Em seu primeiro dia como presidente da Agência de Promoção de Exportações (Apex-Brasil), Sergio Ricardo Segovia exonerou do órgão ontem os diretores Márcio Coimbra e Letícia Catelani, respectivamente de Gestão Corporativa e Negócios. Com a destituição dos dois diretores, o novo chefe da Apex, que é contra-almirante da Marinha, procura encerrar uma crise sem precedentes, que culminou com a troca de dois presidentes da agência em menos de cinco meses. Ao mesmo tempo, estabelece um novo capítulo na disputa entre o grupo dos militares e a ala mais ideológica do governo.

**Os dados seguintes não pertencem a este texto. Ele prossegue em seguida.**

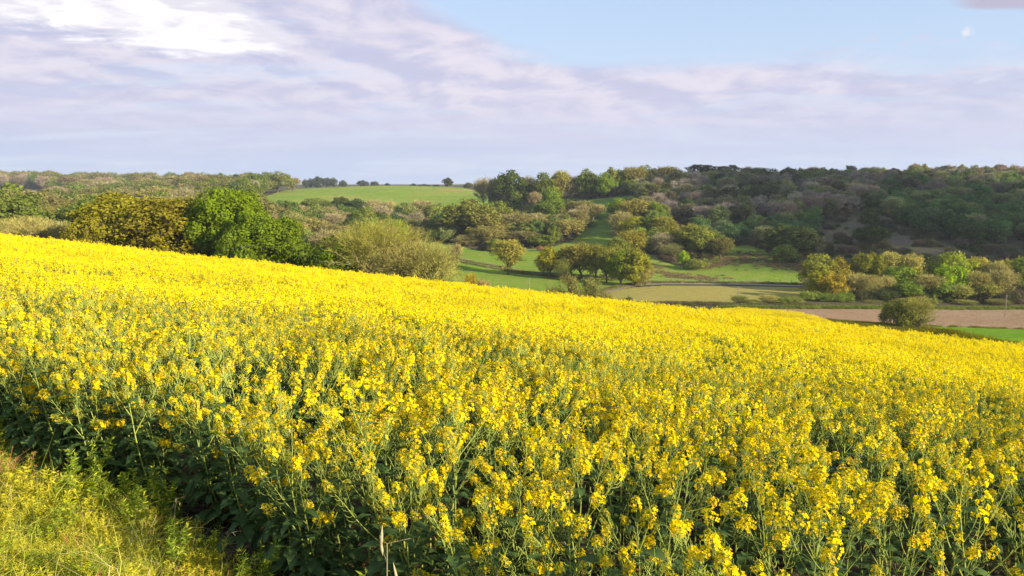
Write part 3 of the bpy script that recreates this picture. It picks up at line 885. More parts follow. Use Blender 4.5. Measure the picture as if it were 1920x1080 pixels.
# ---- ridge row on the skyline
L2 = [
 ('bare', 908, 333, 40, 500, (.22, .18, .16), 'bare ivy-covered tree at the left end of the ridge row'),
 ('leafy', 957, 320, 66, 480, (.06, .095, .025), 'tall dense green tree, biggest at the left of the ridge row'),
 ('leafy', 928, 334, 30, 490, (.09, .10, .05), 'greyish tree against the left flank of the tall dense ridge tree'),
 ('bare', 992, 330, 40, 482, (.20, .14, .12), 'brown bare tree right of the tall dense ridge tree'),
 ('leafy', 1020, 324, 46, 478, (.10, .13, .03), 'green ridge tree third from the left end'),
 ('budding', 1052, 320, 36, 480, (.22, .20, .06), 'yellowish budding ridge tree'),
 ('bare', 1072, 330, 30, 480, (.21, .15, .13), 'bare brown ridge tree with sky showing through its stems'),
 ('leafy', 1100, 318, 46, 478, (.11, .14, .03), 'rounded green ridge tree above the sky gap'),
 ('leafy', 1134, 324, 32, 470, (.13, .19, .02), 'bright green ridge tree right of the sky gap'),
 ('leafy', 1146, 314, 34, 480, (.16, .17, .04), 'tall yellow-green ridge tree'),
 ('leafy', 1166, 318, 34, 480, (.08, .14, .02), 'dark green ridge tree between two yellow-green ones'),
 ('budding', 1188, 313, 50, 480, (.21, .18, .07), 'tan budding ridge tree over a strip of bright sky'),
 ('leafy', 1210, 310, 34, 486, (.14, .16, .04), 'yellow-green ridge tree highest of the middle row'),
 ('leafy', 1226, 316, 26, 486, (.09, .12, .05), 'small grey-green ridge tree next to the highest one'),
 ('budding', 1252, 312, 50, 480, (.24, .16, .11), 'pinkish-brown round ridge tree left of the pines'),
 ('pine', 1300, 308, 44, 480, (.07, .075, .035), 'flat-topped dark pine, first of the ridge pines'),
 ('pine', 1326, 309, 44, 484, (.065, .06, .035), 'flat-topped dark pine, second of the ridge pines'),
 ('pine', 1352, 311, 36, 484, (.08, .07, .04), 'brownish pine, third of the ridge pines'),
 ('pine', 1377, 309, 28, 484, (.055, .055, .04), 'small umbrella pine rising over the wood on the ridge'),
 ('leafy', 1415, 315, 30, 486, (.07, .10, .03), 'small round skyline tree right of the ridge pines'),
 ('leafy', 1440, 316, 46, 480, (.05, .09, .03), 'dark rounded skyline tree right of the ridge pines'),
 ('pine', 1248, 342, 36, 410, (.11, .11, .06), 'pine with a pale trunk high on the shaded slope'),
 ('pine', 1222, 345, 50, 400, (.12, .13, .05), 'sunlit pine at the edge of the shaded slope'),
 ('pine', 1262, 358, 30, 385, (.12, .11, .08), 'pine with a long bare pale trunk on the shaded slope'),
 ('pine', 1362, 350, 46, 372, (.07, .075, .05), 'dark pine with a pale trunk mid-slope'),
 ('leafy', 840, 333, 20, 820, (.05, .055, .03), 'lone dark round tree on the skyline of the green hill'),
 ('bush', 878, 342, 18, 800, (.08, .10, .05), 'small bush on the hill crest right of the lone skyline tree'),
 ('leafy', 520, 322, 54, 720, (.15, .165, .05), 'tall yellow-green tree at the left corner of the green hill'),
 ('leafy', 490, 331, 44, 700, (.11, .13, .04), 'green tree left of the tall tree at the hill corner'),
 ('budding', 548, 333, 30, 740, (.24, .18, .12), 'brown tree right of the tall tree at the hill corner'),
 ('leafy', 637, 369, 36, 470, (.05, .09, .03), 'dark green round tree at the foot of the green hill'),
 ('leafy', 668, 373, 46, 462, (.045, .065, .03), 'very dark evergreen right of the dark round tree at the hill foot'),
 ('leafy', 590, 372, 56, 455, (.11, .13, .035), 'mixed green tree at the left foot of the green hill'),
 ('budding', 565, 392, 60, 400, (.24, .16, .06), 'orange-brown round tree above the green bushes'),
 ('bare', 702, 374, 36, 440, (.30, .26, .19), 'pale bare tree against the green hill'),
 ('bare', 730, 376, 34, 440, (.28, .22, .16), 'second pale bare tree against the green hill'),
 ('leafy', 755, 380, 30, 440, (.09, .13, .05), 'green tree between bare trees against the green hill'),
 ('bare', 788, 374, 50, 430, (.27, .20, .17), 'pinkish bare tree against the green hill'),
 ('leafy', 815, 382, 44, 410, (.15, .16, .05), 'olive tree just left of the largest meadow-edge tree'),
 ('leafy', 280, 341, 38, 560, (.045, .10, .03), 'dark green tree in the left woods below the skyline'),
 ('leafy', 70, 361, 28, 480, (.04, .095, .03), 'isolated dark green tree in the left valley woods'),
 ('budding', 352, 329, 90, 720, (.24, .16, .13), 'large pinkish-brown tree mass on the left skyline'),
]
for i, (kd, px, top, w, d, c, lab) in enumerate(L2):
    tree_px(kd, px, top, w, d, c, lab, 'bush' if kd == 'bush' else 'tree', var=i + 1)

# skyline trees on far farms
for i, (px, top, w) in enumerate(((574, 336, 14), (582, 334, 8), (596, 331, 24), (612, 333, 16), (624, 333, 16), (643, 338, 16), (680, 338, 22), (702, 340, 16), (726, 343, 10), (775, 344, 12), (795, 345, 22), (818, 346, 14))):
    tree_px('leafy', px, top, w, 1150, (.05, .07, .05), ['small tree on the far skyline behind the green hill', 'tree of the far line behind the green hill crest'][i > 4], 'tree', 'far trees over the green hill crest', var=i)

# ---- row of trees behind the ploughed field, right
L3 = [
 (1528, 520, 40, 214, 'bare', GB), (1545, 477, 70, 222, 'leafy', (.19, .18, .04)), (1580, 482, 56, 222, 'leafy', (.21, .16, .03)), (1545, 508, 44, 206, 'leafy', (.22, .20, .02)), (1572, 510, 56, 204, 'leafy', (.22, .16, .03)),
 (1618, 512, 52, 205, 'bare', (.25, .19, .13)), (1643, 515, 52, 203, 'bare', (.26, .20, .14)), (1632, 473, 62, 224, 'leafy', (.13, .125, .02)), (1660, 480, 44, 222, 'leafy', (.15, .14, .03)),
 (1680, 472, 46, 224, 'budding', (.27, .23, .11)), (1716, 476, 46, 222, 'budding', (.25, .20, .10)), (1698, 498, 60, 212, 'leafy', (.10, .16, .03)), (1730, 502, 52, 212, 'leafy', (.20, .19, .025)), (1676, 516, 36, 204, 'bare', (.26, .21, .14)),
 (1715, 528, 56, 202, 'leafy', (.11, .15, .03)), (1755, 514, 56, 204, 'bare', (.24, .19, .13)), (1768, 480, 50, 222, 'leafy', (.13, .14, .04)), (1800, 473, 76, 220, 'leafy', (.18, .20, .025)), (1842, 482, 50, 222, 'budding', (.25, .18, .07)),
 (1795, 496, 62, 208, 'leafy', (.12, .22, .015)), (1780, 525, 50, 203, 'leafy', (.12, .16, .03)), (1812, 534, 48, 202, 'budding', (.22, .20, .09)), (1848, 508, 56, 205, 'bare', (.27, .20, .12)), (1868, 530, 40, 202, 'budding', (.21, .19, .07)),
 (1885, 490, 60, 214, 'bare', (.26, .19, .13)), (1905, 488, 60, 218, 'budding', (.24, .19, .08)), (1898, 505, 60, 204, 'bare', (.25, .19, .14)), (1935, 480, 60, 216, 'leafy', (.15, .18, .03)), (1530, 545, 40, 200, 'bush', (.14, .16, .04)),
 (1560, 550, 40, 198, 'bush', (.12, .16, .04)), (1594, 548, 40, 198, 'bush', (.13, .17, .04)), (1650, 562, 44, 198, 'thicket', (.16, .14, .08)), (1700, 560, 40, 198, 'thicket', (.16, .15, .08)), (1760, 560, 44, 198, 'thicket', (.16, .17, .06)),
 (1830, 562, 40, 198, 'thicket', (.18, .17, .08)), (1890, 560, 44, 198, 'thicket', (.17, .15, .08)),
 (1450, 552, 40, 192, 'thicket', (.26, .20, .12)), (1478, 555, 34, 192, 'bush', (.14, .16, .05)), (1500, 556, 34, 192, 'bush', (.17, .17, .06)), (1420, 562, 36, 190, 'bush', (.13, .13, .05)), (1395, 553, 34, 192, 'thicket', (.14, .14, .06)),
 (1350, 566, 26, 190, 'bush', (.12, .10, .05)), (1300, 568, 22, 186, 'bush', (.10, .09, .05)), (1270, 566, 26, 186, 'bush', (.10, .09, .05)), (1325, 570, 24, 188, 'bush', (.13, .10, .06)), (1245, 570, 24, 184, 'bush', (.12, .10, .05)), (1375, 568, 24, 190, 'bush', (.12, .11, .05)),
]
POS3 = ['left end', 'left third', 'centre-left', 'left of big bush', 'behind big bush', 'right of big bush', 'right third', 'by the pole']
LK = {'bare': 'leafless tan tree', 'leafy': 'leafy tree', 'budding': 'budding tree', 'bush': 'green bush', 'thicket': 'twiggy bush'}


def cname(c):
    r_, g_, b_ = c
    if g_ > r_ * 1.45: return 'bright green' if g_ > .14 else 'green' if g_ > .1 else 'dark green'
    if g_ > r_ * 1.02: return 'yellow-green' if g_ > .15 else 'mid green' if g_ > .11 else 'dark green'
    if b_ < r_ * .22: return 'golden-olive' if r_ > .17 else 'olive'
    if r_ > g_ * 1.25: return 'pinkish-brown' if r_ > .2 else 'brown'
    return 'pale tan' if r_ > .21 else 'grey-olive'


_seen = {}
for i, (px, top, w, d, kd, c) in enumerate(L3):
    q = POS3[min(7, max(0, int((px - 1515) / 52)))]
    rk = 'front rank' if d < 209 else 'back rank'
    if px >= 1515:
        lab = '%s %s, %s of row behind ploughed field, %s' % (cname(c), LK[kd].replace('tan ', ''), rk, q)
    else:
        lab = '%s %s in the low hedge below the tan stubble field, %s' % (cname(c), LK[kd].replace('tan ', ''), 'by the pole' if px > 1360 else 'left stretch')
    if lab in _seen:
        lab = lab.replace('row behind', 'tall row behind')
    _seen[lab] = _seen.get(lab, 0) + 1
    c = (c[0] * 1.12, c[1] * 1.2, c[2])
    tree_px(kd, px, top, w * (.88 if kd == 'bare' else 1), d, c, lab, 'bush' if kd in ('bush', 'thicket') else 'tree', 'tree row behind the ploughed field' if px >= 1515 else 'hedge below the stubble field', var=i)

# one bush by the ploughed field, sun side and shade side put into tints
tree_px('bush', 1700, 560, 60, 148, (.13, .14, .03), 'shade-toned olive left half of the big round bush beyond the rape field', 'bush', var=1)
tree_px('thicket', 1736, 555, 66, 146, (.24, .23, .08), 'sun-toned twiggy right half of the big round bush beyond the rape field', 'bush', var=0)
tree_px('bush', 1718, 562, 54, 147, (.19, .20, .045), 'olive middle of the big round bush beyond the rape field', 'bush', var=2)

# ------------------------------------------------------------------ woods: scattered trees
MEADOWS = [r[1] for r in REG]


def clear_of(x, y, margin=0):
    X = np.array([x]); Y = np.array([y])
    for pl in MEADOWS:
        if inside(pl, X, Y)[0]: return False
    return True


def scatter(poly, spacing, rr):
    mn = poly.min(0); mx = poly.max(0); pts = []
    gx = np.arange(mn[0], mx[0], spacing); gy = np.arange(mn[1], mx[1], spacing)
    for i, a in enumerate(gy):
        for b in gx:
            x = b + (spacing / 2 if i % 2 else 0) + rr.uniform(-.38, .38) * spacing; y = a + rr.uniform(-.38, .38) * spacing
            if inside(poly, np.array([x]), np.array([y]))[0] and clear_of(x, y):
                pts.append((x, y))
    return pts


def P2(*a):
    return np.array([(ray(px, 345)[0] * d, d) for px, d in a])


WOODS = []   # (x, y, H, W, kind, tint, area)


def wood(poly, spacing, palette, h0, h1, area, seed):
    rr = np.random.default_rng(seed)
    pts = scatter(poly, spacing, rr)
    hand = [(a, b, c) for a, b, c in TREES]
    for x, y in pts:
        if any((x - a) ** 2 + (y - b) ** 2 < (min(c, spacing) * .42) ** 2 for a, b, c in hand): continue
        k, c = palette[rr.integers(len(palette))]
        H = rr.uniform(h0, h1); W = spacing * rr.uniform(.85, 1.25)
        if rr.random() < .18: W *= .7; H *= .8
        if k == 'pine': H *= 1.1
        if 0 < y < 330 and x < -20: H *= .92
        if x / y < ray(95, 345)[0] and y > 430:
            if 600 < y < 1000: continue
            H = min(H, 8) if y < 1000 else H
        f = rr.uniform(.78, 1.25) * rr.uniform(.94, 1.06, 3)
        WOODS.append((x, y, H, W, k, tuple(np.array(c) * f * (1.95 if area.startswith(('dark', 'upper', 'skyline of')) else 1.05 if area.startswith(('far', 'skyline w', 'left')) else 1.28)), area))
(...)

Coimbra e Catellani foram indicados pelo chanceler Ernesto Araújo, a quem a Apex está subordinada, com o apoio do deputado Eduardo Bolsonaro. Em poucos meses, eles se desentederam com os dois presidentes anteriores da Apex (Alex Carreiro e Mário Vilalva), que foram demitidos por Araújo. Desta vez, o desfecho foi outro, e Segovia, que até semana passada estava no Ministério da Defesa, prevaleceu.

Segundo fontes, partiu do próprio Ernesto Araújo a ideia de colocar o militar à frente da Apex. A situação da agência preocupava o Palácio do Planalto e gerava críticas dentro do próprio governo. O ministro da Economia, Paulo Guedes, por exemplo, chegou a defender publicamente a extinção do órgão, que tem um orçamento de quase R$ 1 bilhão em 2019.

—Era como se a situação tivesse fugido ao controle do chanceler — explicou uma fonte da área diplomática.

Antecessor de Segovia, Mário Valalva teve uma sérrie de desentendimentos com os diretores demitidos ontem. Os problemas tinham como pano de fundo divergências sobre a renovação de contratos da agência. Um episódio que agravou a crise foi a instalação de duas portas com controle de pessoas que poderiam acessar as salas de Letícia e Coimbra. Até o presidente da Apex precisava de aprovação para passar pelo local.

A Apex virou objeto de disputa entre militares e a ala ideológica. Os seguidores de Olavo de Carvalho no governo acusavam o ministro Santos Cruz de tentar interferir na Apex. Quando Villalva caiu, a ala ideológica comemorou uma vitória sobre Santos Cruz. Entretanto, um militar acabou nomeado no cargo. Procurado, o Itamaraty não se manifestou.